Drenched in grace

180 people gathered in Derbyshire, England, for Inclusive Church’s first residential conference called “Drenched in Grace.” The goal was to offer “a model of engagement to the Communion at large. In our disagreements we acknowledged the primacy of God’s love in which we are all held together, but we did not keep silent about our differences.”

Attendees represented every tradition and stripe of Anglicanism. According to Inclusive Church, the conference included:

Dr Jenny Te Paa (St John’s College, Auckland NZ) opened the conference. In a strong speech, Te Paa reminded us “how pervasive the reach of enmity has become amongst us.” She urged us “not so much to focus too intently and singularly on the bad behaviour of the few, but rather to focus anew on the very good behaviour of the many.”

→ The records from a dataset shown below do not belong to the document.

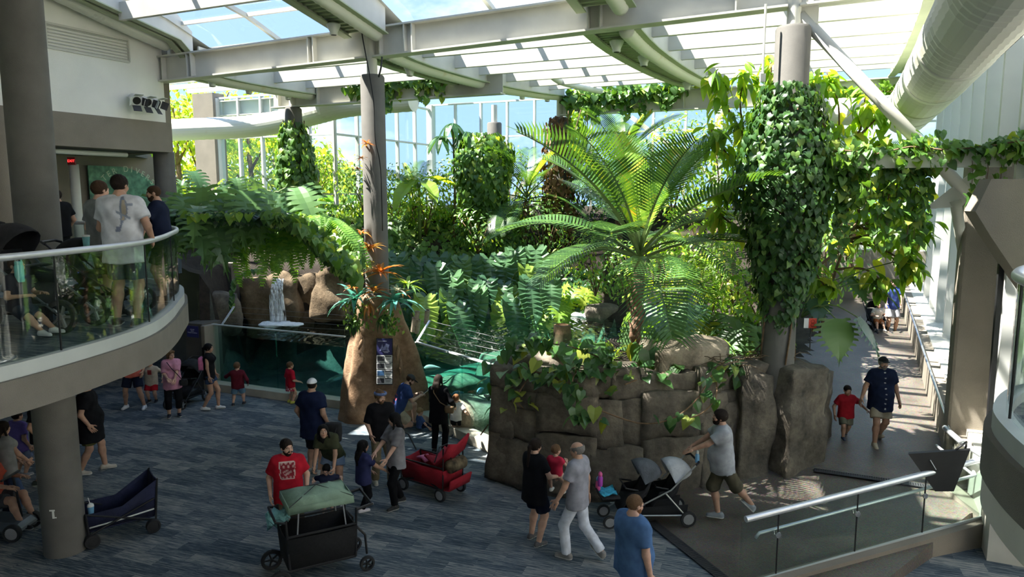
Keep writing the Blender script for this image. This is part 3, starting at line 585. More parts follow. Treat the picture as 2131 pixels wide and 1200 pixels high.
# roof glass: one pane per bay between purlins, with glazing bars; solid side strips along the girders
gr = empty('window_6', G(0, 0, 9.2), kind='structure'); bars = [-5.6+0.9*i for i in range(24)]; o = gr.location
for a0, a1 in ((-6.8, -3.4), (-3.4, 0.0), (0.0, 2.8), (2.8, 5.6), (5.6, 8.6), (8.6, 13.3)):
    for i in range(16):
        b0, b1 = -3.9+i*1.2, -3.9+(i+1)*1.2
        m = MB(); m.add([G(a0, b0, zg(b0)+.76)-o, G(a1, b0, zg(b0)+.76)-o, G(a1, b1, zg(b1)+.76)-o, G(a0, b1, zg(b1)+.76)-o], [(0, 1, 2, 3)]); m.build('pane', 'glass_roof', gr)
for i in range(17):
    b = -3.9+i*1.2; m = MB(); m.bar(G(-6.8, b, zg(b)+.74)-o, G(13.3, b, zg(b)+.74)-o, 0.07, 0.09); m.build('glazing_bar', 'steel_white', gr)
for a in (-3.4, 2.8, 8.6):
    m = MB(); bs = [-3.9+k*1.2 for k in range(17)]
    for k in range(16): m.bar(G(a, bs[k], zg(bs[k])+.72)-o, G(a, bs[k+1], zg(bs[k+1])+.72)-o, 0.09, 0.10)
    m.build('glazing_bar', 'steel_white', gr)
for a0, a1 in ((-6.8, -5.5), (-0.6, 0.6), (5.0, 6.2), (11.0, 12.2)):
    m = MB(); bs = [-6.0+k*1.3 for k in range(17)]; vs = []
    for b in bs: vs += [G(a0, b, zg(b)+.66)-o, G(a1, b, zg(b)+.66)-o]
    m.add(vs, [(2*k, 2*k+1, 2*k+3, 2*k+2) for k in range(16)]); m.build('roof_deck', 'steel_white', gr)
for a0, a1 in ((0.6, 5.0), (6.2, 11.0)):                                       # upper louvred fascias of the stepped glazing
    for b in (5.2, 7.1):
        for k in range(4):
            m = MB(); m.bar(G(a0, b+k*.12, zg(b)+.52+.05*k)-o, G(a1, b+k*.12, zg(b)+.52+.05*k)-o, 0.09, 0.03); m.build('louvre', 'mullion', gr)
for a0, a1 in ((-13.4, -10.1), (-10.1, -6.8)):
    for i in range(6):
        b0, b1 = .6+i*1.24, .6+(i+1)*1.24; m = MB(); m.add([G(a0, b0, zg(b0)+.76)-o, G(a1, b0, zg(b0)+.76)-o, G(a1, b1, zg(b1)+.76)-o, G(a0, b1, zg(b1)+.76)-o], [(0, 1, 2, 3)]); m.build('pane', 'glass_roof', gr)
        if a0 < -12: m = MB(); m.bar(G(-13.4, b0, zg(b0)+.70)-o, G(-6.8, b0, zg(b0)+.70)-o, 0.09, 0.16); m.build('glazing_bar', 'steel_white', gr)
# columns with steel stub on top
def clad_column(a, b, z0, z1, label, name='column', r=0.275):
    p = G(a, b); root = empty(name, (p.x, p.y, z0), 0, label, 'column')
    m = MB(); m.lathe([(r, 0), (r, z1-z0-.05), (r*.9, z1-z0)], 36); m.build('shaft', 'concrete_column', root, auto=40)
    m = MB(); m.lathe([(0.12, z1-z0), (0.12, 9.0-z0)], 20); m.build('steel_stub', 'steel_white', root, auto=40)
    return root
clad_column(0, 0, 0, 8.1, 'grey column with bromeliads rising out of the fake tree trunk')
clad_column(9.0, 0, 0, 8.35, 'grey column wrapped in dense vines at the end of the rock planter', r=0.30)
clad_column(0.3, 11.3, 0, 8.2, 'vine-covered column under the far beam')
clad_column(-6.6, 4.9, 0, 8.2, 'ivy pillar in front of the left windows')
clad_column(-3.2, 13, 0, 8.3, 'dark column far back near the rear windows', r=0.3)
# brace, bridge beam, ducts
m = MB(); p, q = G(9.1, 0.05, 8.55), G(12.15, 0.3, 5.1); m.tube([p, q], 0.105, 16); thing(m, 'brace_pipe', 'steel_white', 'long white diagonal brace pipe from the vine column to the right wall', 'brace', smooth=True)
m = MB(); m.box(G(9.15, 0.02, 8.62), (0.5, 0.05, 0.5), (E1, E2, Vector((0, 0, 1)))); thing(m, 'gusset_plate', 'steel_white', 'white gusset plate at the top of the diagonal brace', 'plate')
root = empty('gusset_bracket', G(12.0, 0.2, 5.2), 0, 'white gusset bracket under the viney cross beam', 'bracket'); ax = (E1, E2, Vector((0, 0, 1)))
m = MB(); P = [(-0.75, -.05), (-0.55, .15), (0.1, 0.75), (0.1, 0.4), (-.2, 0.0)]
vs = [E1*x+Vector((0, 0, z))+E2*y for y in (0, 0.05) for x, z in P]; n = len(P); m.add(vs, [tuple(range(n)), tuple(range(2*n-1, n-1, -1))]+[(i, n+i, n+(i+1) % n, (i+1) % n) for i in range(n)]); m.build('plate', 'steel_white', root)
m = MB(); m.tube([E1*-.3+Vector((0, 0, .1)), E1*0.1+E2*1.2+Vector((0, 0, -1.2))], 0.09, 12); m.build('strut', 'steel_white', root, smooth=True)
m = MB(); m.bar(G(9.0, 0, 5.98), G(12.4, 0, 5.98), 0.3, 0.26); thing(m, 'cross_beam', 'steel_white', 'white cross beam under trailing vines from the column to the right wall', 'beam')
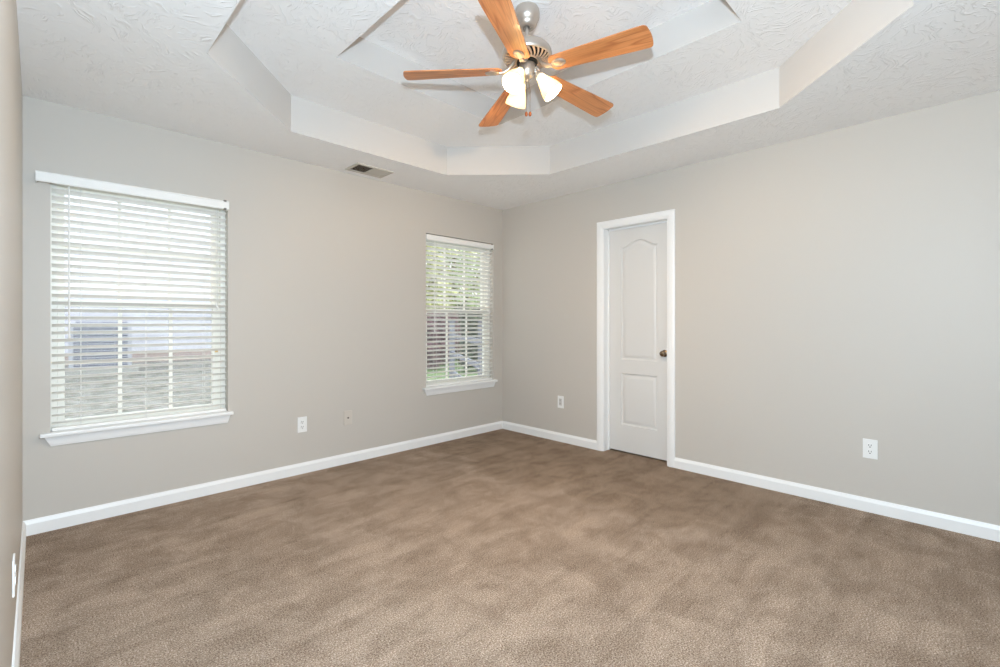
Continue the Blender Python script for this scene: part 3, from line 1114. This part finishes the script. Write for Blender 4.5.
def leaf_cloud(blobs, count, size, rnd):
    bm = bmesh.new()
    tot = sum(b_[3] * b_[4] for b_ in blobs)
    for (cx_, cy_, cz_, rr, rz) in blobs:
        for _ in range(int(count * rr * rz / tot)):
            d_ = Vector((rnd.gauss(0, 1), rnd.gauss(0, 1), rnd.gauss(0, 1))).normalized() * (rnd.uniform(0.35, 1.0) ** 0.5)
            p = Vector((cx_ + d_.x * rr, cy_ + d_.y * rr, cz_ + d_.z * rz))
            u = Vector((rnd.gauss(0, 1), rnd.gauss(0, 1), rnd.gauss(0, 0.6))).normalized()
            w = u.cross(Vector((rnd.gauss(0, 1), rnd.gauss(0, 1), rnd.gauss(0, 1)))).normalized()
            s = size * rnd.uniform(0.6, 1.3)
            vv = [bm.verts.new(p + c_) for c_ in (-u * s, w * s * 0.5, u * s, -w * s * 0.5)]
            bm.faces.new(vv)
    return bm


def tree(name, u, dist, h, r, mats, label, low, rnd, n=2600, group=None):
    p = ground_at(u, dist)
    root = tag(empty(name, p), label, 'tree' if 'tree' in name else 'shrub', group)
    if low > 0.15:
        bm = bmesh.new()
        tube(bm, [(0, 0, -0.1), (0.05, 0.02, low), (0.0, 0.1, h * 0.55), (0.08, 0.06, h * 0.85)], [r * 0.09, r * 0.07, r * 0.045, r * 0.02], 9)
        for k in range(6):
            a = rnd.uniform(0, 2 * PI)
            z = rnd.uniform(low, h * 0.6)
            tube(bm, [(0.02, 0.05, z), (r * 0.4 * math.cos(a), r * 0.4 * math.sin(a), z + 0.15 * h), (r * 0.75 * math.cos(a), r * 0.75 * math.sin(a), z + 0.24 * h)], [r * 0.035, r * 0.022, r * 0.01], 6)
        obj('trunk', bm, M_bark, root, True)
    blobs = []
    for k in range(9):
        t_ = k / 8
        a = k * 2.4
        rr = r * (0.62 - 0.25 * abs(t_ - 0.4))
        off_ = r * 0.45 * (1 - 0.5 * t_)
        blobs.append((off_ * math.cos(a), off_ * math.sin(a), low + (h - low) * (0.12 + 0.78 * t_), rr, max(0.18 * (h - low), 0.12)))
    obj('foliage', leaf_cloud(blobs, n, 0.11 if low > 0.15 else 0.075, rnd), mats, root)
    return root


rnd = random.Random(11)
TREES = [(421, 16.6, 6.2, 1.5, 0, 0.5, 'small yellow-green tree behind the russet shrubs outside the corner window'),
         (440, 27.5, 8.5, 2.1, 1, 0.6, 'tan autumn-leaved tree standing behind the yellow-green ones'),
         (455, 21.8, 7.5, 1.9, 2, 0.5, 'pale green tree standing straight behind the grey fence post'),
         (470, 33.5, 10.5, 2.4, 0, 0.7, 'tall yellow-green tree seen past the second muntin of the corner window'),
         (484, 39.5, 12.0, 2.4, 1, 0.6, 'most distant tan tree, far beyond the dark evergreen shrubs'),
         (504, 26.0, 8.5, 2.0, 2, 0.7, 'tall pale green tree behind the last shrub, past the end of the blind')]
for u, dist, h, r, k, low, lab in TREES:
    tree('tree', u, dist, h, r, M_leaf[k], lab, low, rnd, 3600)
SHRUBS = [(424, 12.0, 1.4, 0.52, M_mauve, 'russet shrub at the lawn edge nearest the house'),
          (436, 13.8, 1.5, 0.52, M_mauve, 'russet shrub between its neighbour and the grey fence post'),
          (449, 15.5, 1.5, 0.52, M_mauve, 'russet shrub half hidden behind the grey fence post'),
          (461, 18.7, 1.9, 0.6, M_evergreen, 'dark evergreen shrub seen between the fence rails'),
          (476, 12.0, 1.55, 0.5, M_evergreen, 'dark evergreen shrub beyond the far rails of the fence'),
          (490, 13.8, 1.6, 0.52, M_evergreen, 'dark evergreen shrub past the end of the blind')]
for u, dist, h, r, m, lab in SHRUBS:
    tree('shrub', u, dist, h, r, m, lab, 0.05, rnd, 2200)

Revd Dr Sharon Moughtin-Mumby in her talk “Out of the Silence” said “I believe it is vital for us to …. refuse to skip over the difficult and challenging or awkward passages of the Bible, just as in Inclusive Church we are committed to refusing to skip over those who can be made to feel like the difficult, challenging or awkward members of the people of God.”

Revd Dr Louis Weil (Berkeley, California) spoke about the central place baptism holds in our ecclesial understanding. Speaking of the sacraments of baptism and communion, he said “our obsession with validity has weakened the boldness of the sacramental signs. This creates a low level of expectation and weakens our understanding of mission.” We are in communion with one another by God’s grace, not by any human action. “I am in communion with Peter Akinola (the Archbishop of Nigeria)” he said. “I will remain in communion with Peter Akinola until we are both on the other side.”

Canon Lucy Winkett (St Paul’s Cathedral) spoke of the need to “forge relationships on the anvil of profound disagreement.” “The worry that we have as Anglicans is that our faith can be so driven by fear that our liturgy is tedious and our public pronouncements shrill and irrelevant.” In a powerful and wide ranging address she called for engagement with others across the theological spectrum.

Mark Russell, the Chief Executive of Church Army, sent us out into the world, calling passionately for the church to unite. “Unity is not saying that we will always agree with each other, unity is a deeper spiritual concept. Unity allows me to love my brothers and sisters even when I don’t always agree with them. Love allows me to hold difference and diversity.” He challenged us to “go from here, with a renewed vision to pursue a costly unity, and a vision to bring a gospel of hope to all.”

Giles Goddard said in remarks that opened the conference:

We believe that the Gospel as it has been received by the Church of England and across the Communion has something special to say about the love of God and the love of Jesus Christ. Something about welcome; something about openness, and something about including everyone, regardless of who, what or why they are.